1995
The Big Marimba was a huge Community music project devised by Linsey for The Brisbane Biennial Festival of Music (as it was then called) which involved 400 people from all around Cooroy on The Sunshine Coast making a 320 metre long marimba (xylophone) that comprised 160 x 2 octave marimbas. The 2400 marimba bars were made and tuned over a 10 week period in a workshop that was open 7 days a week at the Cooroy Butter Factory under the guidance of Linsey, Mik Moore and Jacinta Foale. The 320 metres of marimba was then put in place for 9 days crossing the Brisbane River attached to the Victoria Bridge so that passers by could play it. To launch the Big Marimba in Brisbane, 100 of the people from the community who had made the marimbas came down to perform in The Big Marimba band with 30 marimbas and percussion.

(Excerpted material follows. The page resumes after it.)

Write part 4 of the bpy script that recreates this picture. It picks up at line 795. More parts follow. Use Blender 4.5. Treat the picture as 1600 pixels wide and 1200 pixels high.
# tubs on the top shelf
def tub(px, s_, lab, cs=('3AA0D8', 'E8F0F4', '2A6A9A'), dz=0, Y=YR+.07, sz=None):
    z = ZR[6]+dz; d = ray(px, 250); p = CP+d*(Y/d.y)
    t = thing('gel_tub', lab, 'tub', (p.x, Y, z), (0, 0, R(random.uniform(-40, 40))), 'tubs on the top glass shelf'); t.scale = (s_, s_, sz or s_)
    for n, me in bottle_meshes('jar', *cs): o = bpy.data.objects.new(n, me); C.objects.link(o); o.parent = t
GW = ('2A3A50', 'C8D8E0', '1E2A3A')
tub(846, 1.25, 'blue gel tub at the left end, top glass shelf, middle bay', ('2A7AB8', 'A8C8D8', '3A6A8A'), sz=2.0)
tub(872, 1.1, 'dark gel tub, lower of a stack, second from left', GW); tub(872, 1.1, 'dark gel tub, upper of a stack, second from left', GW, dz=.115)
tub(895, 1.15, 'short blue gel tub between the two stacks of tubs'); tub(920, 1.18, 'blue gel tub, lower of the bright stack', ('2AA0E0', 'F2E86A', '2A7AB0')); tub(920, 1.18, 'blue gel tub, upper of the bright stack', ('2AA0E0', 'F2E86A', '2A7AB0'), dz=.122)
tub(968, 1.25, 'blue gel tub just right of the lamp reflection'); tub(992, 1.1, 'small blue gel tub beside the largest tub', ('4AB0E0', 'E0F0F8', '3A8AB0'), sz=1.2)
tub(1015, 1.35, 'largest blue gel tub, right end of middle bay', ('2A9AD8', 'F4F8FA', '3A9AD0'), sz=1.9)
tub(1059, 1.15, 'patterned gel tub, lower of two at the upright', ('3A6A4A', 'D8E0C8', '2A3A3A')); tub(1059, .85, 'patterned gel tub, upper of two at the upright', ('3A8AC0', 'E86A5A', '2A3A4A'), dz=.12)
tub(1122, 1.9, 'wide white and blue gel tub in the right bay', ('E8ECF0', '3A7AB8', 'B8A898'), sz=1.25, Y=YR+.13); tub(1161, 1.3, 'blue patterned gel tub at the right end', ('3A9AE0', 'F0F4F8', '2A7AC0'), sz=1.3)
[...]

This project had many long term spin-offs with many people on the Sunshine Coast continuing to play marimbas and a number of marimba ensembles springing up with people who had never played music before not only keeping on playing but teaching others. Ten years later there was a reunion that attracted 300 people. In 2006 there are more people than ever playing marimbas on the Sunshine Coast. The Qld Music Festival continued the Big Marimba project in Barcaldine and Rockhampton in more recent years.